Some time ago, reading Gevlon made me read Veblen who very well shows that some of the status symbols we can find in the real world (such as nice cars, nice homes, money spent for leisure etc.) are nothing more than simulations of a much more violent age.


When I spend money on a BMW or work hard to get a nice salary to afford the BMW I am 'simulating' that we are in a primeval age and I am the alpha male. In 'old times', trophies used to show that someone was constitutionally stronger which said something about him (always HIM).

In this day and age, me getting a BMW doesn't say anything about me with certainty, but it still works as a trophy.

That being said I am completely unable to determine any difference between 'real goods' and 'virtual goods' or real value and virtual value, insofar as a vast majority serve only 'social' functions (exceptions: food, shelters etc.)

The engineer who learns to analyse a bridge, doesn't do it because bridges are necessary. He does it because bridges are necessary for trade, transportation, vacations etc. all of which have a strong social value that he wants a piece of, by association.

Brian said...

The problem I have with the concept of "cheating addons", at least how Gevlon defines them, is that it's not a black and white difference. While an addon like Healbot might allow for easier mouse-key bindings and a more efficient display of health and buff/debuff status, it does so within the framework of things allowed by Blizzard...and it doesn't do my work as a healer for me. Using something allowable within the rules to perform better isn't "cheating", it's playing smart. It's not hacking the football scoreboard, it's coming up with a new offensive play. If approaches within the rules are considered cheating, what's an OK strategy? Keybindings make things easier, as do macros. Is having a convenient macro "cheating"? Should real healers be forced to use the point and click approach to casting their heals? Given his distaste of things that make the game easier, surely this is what Gevlon must do ;)

Honestly what really surprises me is to see this attitude on THIS blog of all places. I've been reading it for a little while, and the overall theme seems to be that performance is everything. People who don't give 110% in groups, people who's goal on the auction house isn't to take as much gold from their customers as possible, people who would even THINK of getting social enjoyment out of WoW...these people are all idiots who should be shunned and who's behavior should be ridiculed. Yet when it comes to totally legal ways to do better at the game, the goblin approach suddenly doesn't apply?

Pzychotix said...

"because no one will publish a cheating addon without payment. He either don't write it or keep it for himself. It's pointless to work countless hours for something that gives you advantage over others, then give it to them for free."

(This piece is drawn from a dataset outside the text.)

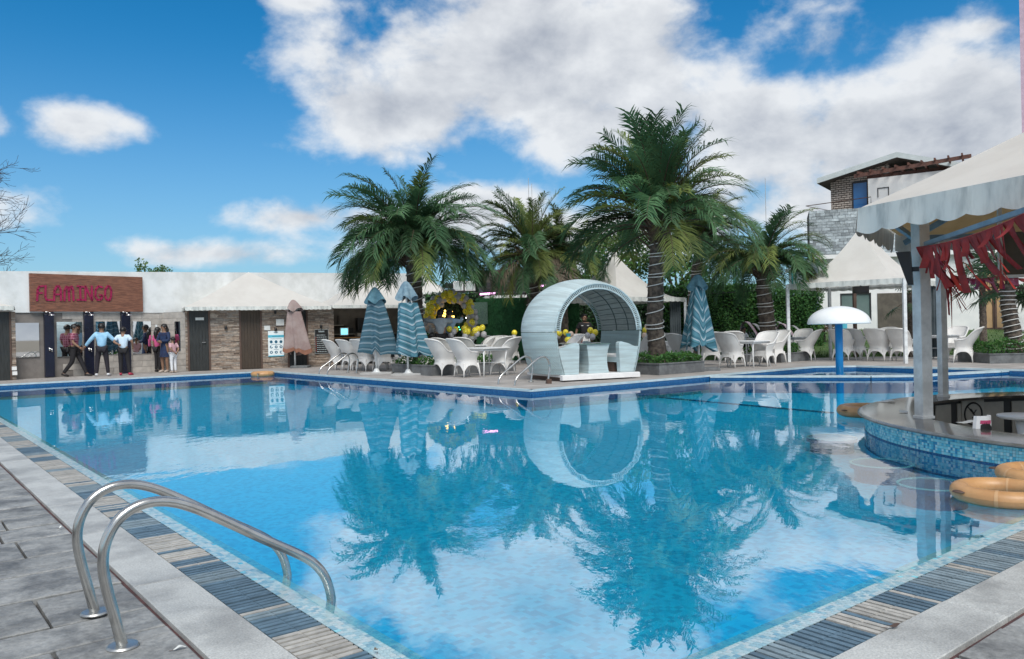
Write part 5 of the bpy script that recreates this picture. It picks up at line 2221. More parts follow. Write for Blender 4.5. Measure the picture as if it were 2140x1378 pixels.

Yeah, except people have been creating all these addons for free for the past four years.

It may be pointless, but that doesn't change the fact that people are still working for free. Not to mention that people can still give donations. The policy changes nothing of that.

phoenixboy said...

I think that Blizzard wants to integrate certain characteristic of the add-on in the UI without being forced to pay to the add-on developers if they dont want a lawsue. Not everybody have the capacity of crushing everybody in court a la Microsoft.

And, so what if some add-on developers did an emo-rage and quitted? This is the Internet, somebody else will do it with Blizzard rules (aka they will copy and paste the original add-on) and its fixed. If you dont do it for free, somebody else will.

Anonymous said...

"because no one will publish a cheating addon without payment. He either don't write it or keep it for himself. It's pointless to work countless hours for something that gives you advantage over others, then give it to them for free."

Yet this is exactly what the authors of auctioneer have done. They don't get paid, they only ask for donations.

This has nothing to do with 'cheating' addons as you call them since Blizzard can easily kill anything they consider cheating. Remember when auction add-ons could automatically buy items for you - Blizzard considered this cheating and changed the LUA to kill this off.